Inne

Inne

ponad rok temu  07.11.2014, ~ Administrator - ,   Czas czytania 2 minuty

Z kartą ratowniczą do pracy

„Autem do pracy. Nie zapomnij o karcie ratowniczej” to kolejny etap akcji organizowanej przez Związek Dealerów Samochodów, która ma na celu promowanie kart ratowniczych.

ZDS zwrócił się z apelem do największych pracodawców w Polsce o zwiększenie bezpieczeństwa swoich pracowników w drodze do pracy poprzez wyposażenie ich aut w karty ratownicze i nalepki informacyjne. Taką akcję rozpoczęła już m.in. firma Jeronimo Martins – jeden z największych pracodawców w kraju, właściciel sieci sklepów Biedronka. Firma wyposażyła w karty ratownicze całą swoją flotę aut, a także sukcesywnie dystrybuuje karty i nalepki wśród swoich pracowników i ich rodzin. ZDS chciałby, aby tą samą drogą poszli kolejni polscy pracodawcy.

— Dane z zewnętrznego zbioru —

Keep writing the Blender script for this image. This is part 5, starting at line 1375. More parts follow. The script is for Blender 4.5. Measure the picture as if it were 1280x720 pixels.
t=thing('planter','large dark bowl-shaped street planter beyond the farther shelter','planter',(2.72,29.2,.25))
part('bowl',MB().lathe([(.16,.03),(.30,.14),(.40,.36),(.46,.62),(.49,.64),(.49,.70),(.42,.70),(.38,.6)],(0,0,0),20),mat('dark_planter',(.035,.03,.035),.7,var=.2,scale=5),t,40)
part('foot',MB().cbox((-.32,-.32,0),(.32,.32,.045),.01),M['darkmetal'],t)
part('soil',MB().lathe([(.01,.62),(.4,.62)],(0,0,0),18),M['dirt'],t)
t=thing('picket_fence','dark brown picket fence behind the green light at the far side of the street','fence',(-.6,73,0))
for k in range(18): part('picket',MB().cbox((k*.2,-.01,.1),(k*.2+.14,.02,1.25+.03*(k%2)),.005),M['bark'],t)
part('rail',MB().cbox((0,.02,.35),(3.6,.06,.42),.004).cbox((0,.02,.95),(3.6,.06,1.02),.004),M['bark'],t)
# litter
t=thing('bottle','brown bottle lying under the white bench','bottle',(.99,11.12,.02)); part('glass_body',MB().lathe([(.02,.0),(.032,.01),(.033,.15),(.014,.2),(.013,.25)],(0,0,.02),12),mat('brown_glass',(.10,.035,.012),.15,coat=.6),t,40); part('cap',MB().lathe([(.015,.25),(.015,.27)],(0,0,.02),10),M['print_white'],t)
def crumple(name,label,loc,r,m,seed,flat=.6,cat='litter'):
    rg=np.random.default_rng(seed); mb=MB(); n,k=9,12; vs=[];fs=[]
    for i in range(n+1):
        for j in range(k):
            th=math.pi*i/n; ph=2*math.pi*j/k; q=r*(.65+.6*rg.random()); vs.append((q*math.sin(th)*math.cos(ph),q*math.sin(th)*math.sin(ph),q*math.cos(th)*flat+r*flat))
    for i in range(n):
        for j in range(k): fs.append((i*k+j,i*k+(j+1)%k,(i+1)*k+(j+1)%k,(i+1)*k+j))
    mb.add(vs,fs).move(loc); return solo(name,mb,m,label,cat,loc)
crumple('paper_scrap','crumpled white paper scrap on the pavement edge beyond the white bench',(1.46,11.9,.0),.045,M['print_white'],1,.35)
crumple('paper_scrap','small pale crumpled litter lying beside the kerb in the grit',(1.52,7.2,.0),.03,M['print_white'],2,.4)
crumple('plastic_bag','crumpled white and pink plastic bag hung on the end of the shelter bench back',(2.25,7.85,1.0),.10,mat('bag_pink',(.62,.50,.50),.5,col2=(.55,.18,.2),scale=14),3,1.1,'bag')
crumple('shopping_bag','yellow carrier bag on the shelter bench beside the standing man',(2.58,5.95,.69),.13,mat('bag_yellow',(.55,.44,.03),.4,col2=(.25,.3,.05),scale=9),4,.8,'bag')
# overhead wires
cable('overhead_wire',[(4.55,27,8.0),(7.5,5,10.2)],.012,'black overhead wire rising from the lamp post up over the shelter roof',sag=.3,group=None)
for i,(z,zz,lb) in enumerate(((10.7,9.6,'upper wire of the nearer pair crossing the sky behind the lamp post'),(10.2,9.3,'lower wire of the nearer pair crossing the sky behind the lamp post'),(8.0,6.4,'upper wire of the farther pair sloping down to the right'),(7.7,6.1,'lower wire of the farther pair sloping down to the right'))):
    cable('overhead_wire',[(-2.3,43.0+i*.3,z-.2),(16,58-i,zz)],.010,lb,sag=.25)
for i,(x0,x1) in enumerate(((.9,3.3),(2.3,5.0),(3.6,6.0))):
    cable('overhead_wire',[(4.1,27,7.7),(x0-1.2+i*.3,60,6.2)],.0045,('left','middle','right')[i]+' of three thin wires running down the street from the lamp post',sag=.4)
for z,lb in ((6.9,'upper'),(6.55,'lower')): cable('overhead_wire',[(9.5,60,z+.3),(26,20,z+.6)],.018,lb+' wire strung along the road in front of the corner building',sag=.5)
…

Karta ratownicza w pojeździe pozwala skrócić czas akcji ratowniczej nawet o 6 do nawet 9 minut. Jest to zestandaryzowana informacja, która na kartce w formacie A4 przedstawia schemat pojazdu z zaznaczonymi najważniejszymi dla służb ratowniczych elementami umiejscowienia wzmocnień karoserii, rozmieszczenia poduszek bezpieczeństwa, czy też gazowych napinaczy pasów. Wydrukowaną kartę umieszcza się za osłoną przeciwsłoneczną kierowcy. Aby służby ratownicze wiedziały, że taka karta znajduje się w samochodzie, w lewym dolnym rogu przedniej szyby (od strony kierowcy) należy przykleić specjalną nalepkę.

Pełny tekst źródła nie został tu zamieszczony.